La epopeya de los gallegos durante las últimas semanas, sumidos en el desamparo pero unidos contra los elementos (me refiero al fuel, a los traficantes y a los gobernantes; al mar y a los vientos están ya acostumbrados, los gallegos), evoca señeras películas de King Vidor y John Ford. Demuestra que, pese a que las uvas de la ira cada vez están más henchidas de desesperación y resultan más difíciles de cargar, el mundo marcha: por las personas de a pie. Por esa gente heroica cuyo trabajo nos emociona. No me hablen, este año, de la Navidad. Los gallegos son la Navidad. Triste y amarga, pero conmovedora, alentadora.

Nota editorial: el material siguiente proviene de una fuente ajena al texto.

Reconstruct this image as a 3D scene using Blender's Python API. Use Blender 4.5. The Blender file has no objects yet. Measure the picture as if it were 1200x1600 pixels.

A decir verdad, sería Robert Flaherty quien mejor les miraría y filmaría, sería aquella mirada de Flaherty, que grabó para siempre la lucha por la supervivencia de los hombres de Arán, pescadores de las lejanas costas del oeste de Irlanda, la que más apropiadamente reflejaría para el futuro la lección de Galicia en estas horas. Aunque, hoy, José Luis Guerin podría hacerlo.

Con todo, de cómo está siendo recogida gráfica e informativamente su épica es de lo que menos pueden quejarse los admirados gallegos y sus compañeros voluntarios. No es la expresión de su desgracia y su combate lo que les está fallando, gracias a periodistas que se saltan los intentos de censura de las autoridades y pisan las playas y las embarcaciones para contarlo. Ni siquiera las televisiones estatales pueden evitar que a algún redactor desplazado al lugar se le cuele la realidad en el informe.

Pero la épica no basta, es la gran lección de la historia, si no conduce a un verdadero avance común hacia mejores leyes y mejores gobernantes. Eso lo sabían bien otros luchadores de raza, los hombres de la Emilia-Romagna que le ganaron la tierra al Po, y la dignidad a los terratenientes, en los albores del Novecento. Y la conclusión lógica a la epopeya actual sería: mantengamos la cabeza fría y no malgastemos la mala uva en zarandeos fugaces. A estos supermanes del déficit cero que nos han dejado en pelotas ante las catástrofes, mientras a ellos les sale el loden que llevan en el alma, hay que zarandearlos de verdad.

En las urnas. Hasta hacerles caer. Ni olvido ni perdón. Ni ahora ni nunca.